UPPER MANTLE SEISMIC STRUCTURE BENEATH THE CORDILLERA


GRAND, Steve P., University of Texas at Austin, 1 University Station C1100, Austin, TX 78712-0254, steveg@maestro.geo.utexas.edu

Global shear wave tomography shows that beneath the Cordillera, from Patagonia to Alaska, the upper 150 to 200 km of the mantle has slow shear velocity relative to most continental regions. The slow upper mantle corresponds almost exactly to the eastern extent of Cenozoic tectonic uplift with a broad region of slow shear velocity beneath the Western United States and Mexico, and a more narrow region beneath the Andes in South America. On a global scale, Eastern China and Eastern Australia also have slow upper mantle relative to most continental areas. Both these regions bordered subduction zones in the Mesozoic. In the case of eastern China, the slow upper mantle lies beneath Archean crust and in fact, the Yangtze and Sino-Korean cratons are the only large Archean blocks on Earth that do not have fast seismic roots beneath them. It is clear that continental lithosphere is substantially modified when a plate is subducted beneath it. It is not clear from seismology alone, however, what modifications occur. Possibilities include hydration or metasomatism of the overriding plate, heating due to melt migration, or physical removal of the overriding lithosphere. Xenolith and petrologic data indicate all processes occur to some extent.

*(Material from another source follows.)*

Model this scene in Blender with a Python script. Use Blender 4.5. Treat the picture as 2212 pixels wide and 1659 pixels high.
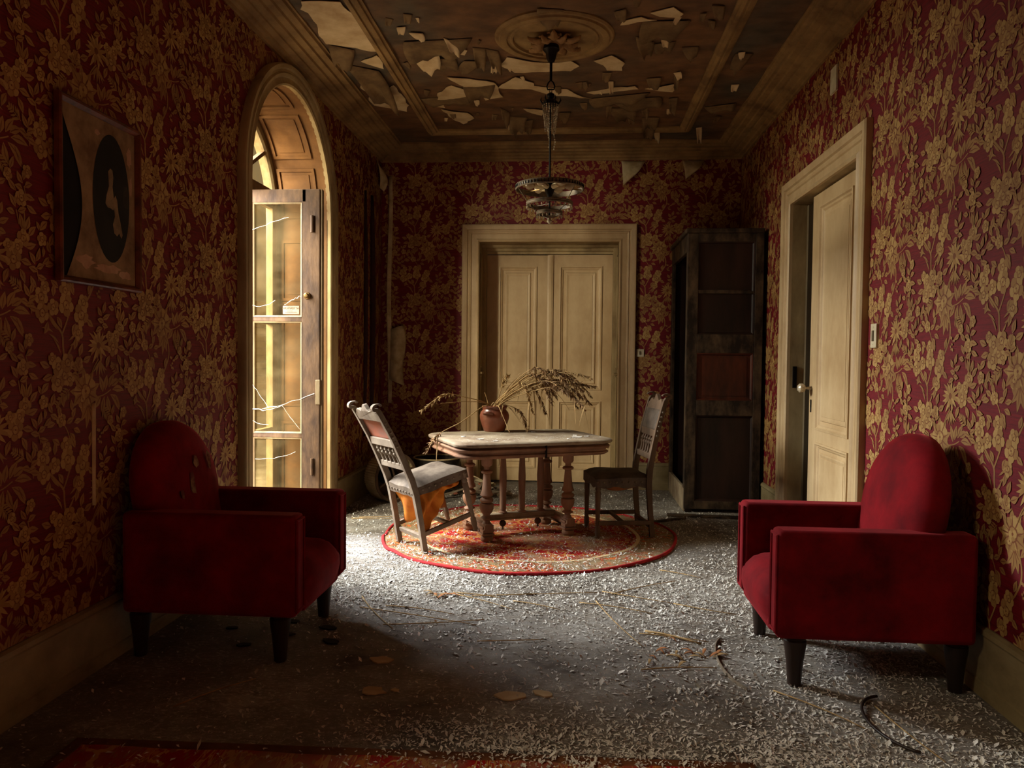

High resolution regional seismic studies find significant heterogeneity within the Western United States and Eastern China. The seismic heterogeneity may be the manifestation of shallow convection occurring beneath these regions and may be the cause of present day intraplate magmatism. Recent detailed seismic waveform modeling has found a low velocity zone above the 410 km discontinuity beneath the Western United States, Eastern Mexico, and Northeast China. The low velocity zones lie above regions where subducted plate has stagnated within the transition zone of the mantle and have been interpreted as partial melt zones caused by the addition of water from deep slabs (Revenaugh and Sipkin, 1994). The subduction process may not only modify the shallow mantle, but also modify the deeper upper mantle with consequences for the overriding plate long after shallow subduction has ceased.